Os dados da PNADC também ajudam a evidenciar o perfil sociodemográfico e econômico do trabalho infantil no estado. Nesse sentido, destaque para a elevada participação de jovens do sexo masculino e de moradores de zonas rurais. Entre as atividades econômicas, chama a atenção o uso indevido de força de trabalho infantil nas atividades domésticas de confecção (não raramente integradas a cadeias produtivas maiores), na construção civil, na agropecuária, no comércio de rua e em restaurantes.


* Economista pela Universidade Federal de Santa Catarina. E-mail: vicenteheinen@gmail.com.

[1] Para mais detalhes, ver a seção What is child labour, no site da OIT.

[2] O detalhamento completo dos critérios de trabalho infantil no Brasil podem ser conferidos na Nota Técnica 01/2020 do IBGE.

[3] O trabalho na produção para o autoconsumo é aquele realizado para o uso exclusivo da família/  moradores do domicílio.

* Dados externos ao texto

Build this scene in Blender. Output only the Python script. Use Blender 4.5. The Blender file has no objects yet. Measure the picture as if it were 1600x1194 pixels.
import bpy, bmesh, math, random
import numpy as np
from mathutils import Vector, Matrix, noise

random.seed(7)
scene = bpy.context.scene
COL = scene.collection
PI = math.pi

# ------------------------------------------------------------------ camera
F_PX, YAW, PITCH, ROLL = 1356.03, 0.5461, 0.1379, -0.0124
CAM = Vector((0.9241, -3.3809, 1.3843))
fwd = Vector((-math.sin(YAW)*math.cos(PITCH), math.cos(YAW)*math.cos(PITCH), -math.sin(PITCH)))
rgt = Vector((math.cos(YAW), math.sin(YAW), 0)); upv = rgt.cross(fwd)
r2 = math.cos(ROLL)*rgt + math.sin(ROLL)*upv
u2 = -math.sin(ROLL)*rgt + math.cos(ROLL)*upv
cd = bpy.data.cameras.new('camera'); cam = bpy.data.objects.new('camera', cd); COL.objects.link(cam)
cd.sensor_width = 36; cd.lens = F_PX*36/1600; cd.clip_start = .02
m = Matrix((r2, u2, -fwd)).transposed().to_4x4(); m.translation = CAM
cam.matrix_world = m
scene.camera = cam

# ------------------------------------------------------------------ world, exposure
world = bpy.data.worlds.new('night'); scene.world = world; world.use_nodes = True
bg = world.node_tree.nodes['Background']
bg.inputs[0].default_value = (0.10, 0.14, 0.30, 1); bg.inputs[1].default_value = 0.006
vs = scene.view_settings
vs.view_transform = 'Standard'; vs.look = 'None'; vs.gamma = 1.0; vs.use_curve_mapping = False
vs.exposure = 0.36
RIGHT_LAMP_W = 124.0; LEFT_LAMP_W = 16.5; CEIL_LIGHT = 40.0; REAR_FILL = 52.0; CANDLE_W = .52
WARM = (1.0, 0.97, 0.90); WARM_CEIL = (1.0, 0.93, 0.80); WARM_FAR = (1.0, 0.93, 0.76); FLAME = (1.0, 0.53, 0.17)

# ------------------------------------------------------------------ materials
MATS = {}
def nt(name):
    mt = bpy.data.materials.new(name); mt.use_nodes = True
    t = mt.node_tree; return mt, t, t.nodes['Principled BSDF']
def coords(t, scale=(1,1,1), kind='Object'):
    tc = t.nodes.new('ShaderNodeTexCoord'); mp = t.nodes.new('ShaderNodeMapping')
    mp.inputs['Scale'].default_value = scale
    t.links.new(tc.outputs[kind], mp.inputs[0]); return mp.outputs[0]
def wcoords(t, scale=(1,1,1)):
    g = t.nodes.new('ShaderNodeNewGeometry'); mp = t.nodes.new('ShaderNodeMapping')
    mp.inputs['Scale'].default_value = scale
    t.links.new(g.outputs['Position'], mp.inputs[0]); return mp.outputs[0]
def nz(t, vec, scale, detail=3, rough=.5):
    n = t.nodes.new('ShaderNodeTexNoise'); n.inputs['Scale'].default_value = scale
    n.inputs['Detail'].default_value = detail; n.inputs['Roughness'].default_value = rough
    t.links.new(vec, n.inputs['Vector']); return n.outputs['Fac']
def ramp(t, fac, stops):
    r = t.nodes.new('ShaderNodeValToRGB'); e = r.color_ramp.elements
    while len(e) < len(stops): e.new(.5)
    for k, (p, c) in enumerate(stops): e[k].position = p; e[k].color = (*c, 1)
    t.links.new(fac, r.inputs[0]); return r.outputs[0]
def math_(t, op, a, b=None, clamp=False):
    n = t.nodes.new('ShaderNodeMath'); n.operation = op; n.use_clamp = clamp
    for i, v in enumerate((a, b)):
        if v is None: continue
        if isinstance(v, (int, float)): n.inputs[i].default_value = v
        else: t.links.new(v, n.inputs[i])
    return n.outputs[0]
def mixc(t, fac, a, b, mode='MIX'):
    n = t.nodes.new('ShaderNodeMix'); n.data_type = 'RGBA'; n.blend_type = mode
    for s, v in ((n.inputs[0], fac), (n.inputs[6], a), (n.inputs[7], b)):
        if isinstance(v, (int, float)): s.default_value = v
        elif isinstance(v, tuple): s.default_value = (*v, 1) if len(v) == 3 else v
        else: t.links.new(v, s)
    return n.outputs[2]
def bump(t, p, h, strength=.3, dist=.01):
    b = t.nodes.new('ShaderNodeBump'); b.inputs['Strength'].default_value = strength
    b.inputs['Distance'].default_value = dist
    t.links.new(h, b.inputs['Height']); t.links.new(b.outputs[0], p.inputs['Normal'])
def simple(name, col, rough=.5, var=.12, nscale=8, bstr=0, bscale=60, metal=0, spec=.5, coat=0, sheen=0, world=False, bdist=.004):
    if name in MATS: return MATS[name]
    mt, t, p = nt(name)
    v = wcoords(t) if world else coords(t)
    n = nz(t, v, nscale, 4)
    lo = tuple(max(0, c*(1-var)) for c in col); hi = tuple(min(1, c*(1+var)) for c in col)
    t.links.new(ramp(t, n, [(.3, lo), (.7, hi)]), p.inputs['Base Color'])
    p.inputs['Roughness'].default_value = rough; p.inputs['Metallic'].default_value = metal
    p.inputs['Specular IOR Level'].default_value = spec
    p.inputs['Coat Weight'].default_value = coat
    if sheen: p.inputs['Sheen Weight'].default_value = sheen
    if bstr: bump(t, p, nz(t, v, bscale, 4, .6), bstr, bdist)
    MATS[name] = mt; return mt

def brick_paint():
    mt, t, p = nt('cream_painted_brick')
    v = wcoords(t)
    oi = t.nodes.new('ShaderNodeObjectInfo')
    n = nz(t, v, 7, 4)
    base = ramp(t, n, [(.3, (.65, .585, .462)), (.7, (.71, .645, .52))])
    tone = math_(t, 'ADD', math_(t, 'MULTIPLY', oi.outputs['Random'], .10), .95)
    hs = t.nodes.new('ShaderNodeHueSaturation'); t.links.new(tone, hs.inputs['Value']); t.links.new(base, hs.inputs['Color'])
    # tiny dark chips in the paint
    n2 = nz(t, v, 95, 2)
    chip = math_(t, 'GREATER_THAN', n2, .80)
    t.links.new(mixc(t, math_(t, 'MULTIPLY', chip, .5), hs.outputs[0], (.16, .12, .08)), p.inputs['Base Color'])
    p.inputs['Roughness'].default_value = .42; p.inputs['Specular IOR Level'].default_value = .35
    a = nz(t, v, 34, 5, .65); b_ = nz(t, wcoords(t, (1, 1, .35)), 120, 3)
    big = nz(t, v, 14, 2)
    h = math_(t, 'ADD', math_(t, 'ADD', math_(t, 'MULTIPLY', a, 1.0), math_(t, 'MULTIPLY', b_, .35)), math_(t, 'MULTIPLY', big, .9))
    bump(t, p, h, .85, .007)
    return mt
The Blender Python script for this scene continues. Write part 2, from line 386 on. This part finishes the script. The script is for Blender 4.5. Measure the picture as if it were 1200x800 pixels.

Tratam-se de atividades como as de pesca, criação de animais, corte ou coleta de lenha, costura, produção de alimentos ou atividades de construção doméstica.

[4] A Lista das Piores Formas de Trabalho Infantil (Lista TIP), prevista no Decreto nº 6481 de 2008, tipifica atividades proibidas para pessoas menores de 18 anos, por serem muito perigosas ou degradantes. Entre as ocupações mais comuns da lista, encontram-se atividades pesadas na agricultura (pulverização, cultivo de fumo, cana-de-açúcar, abacaxi, etc) e na construção civil (pedreiros, serventes, carregadores, etc), além da operação de veículos, máquinas cortantes ou outras atividades perigosas.

[5] Os principais resultados para o Brasil podem ser conferidos no site da Agência de Notícias do IBGE. Já os dados agregados podem ser consultados na plataforma Sidra.

[6] De acordo com dados da PNADC anual, a renda domiciliar per capita média das famílias brasileiras, considerando todas as fontes de renda, foi de R$ 1.586 em 2022, enquanto a das catarinenses foi de R$ 1.958. Em 2019, essas cifras, em termos reais, eram de R$ 1.668 e R$ 2.057, respectivamente.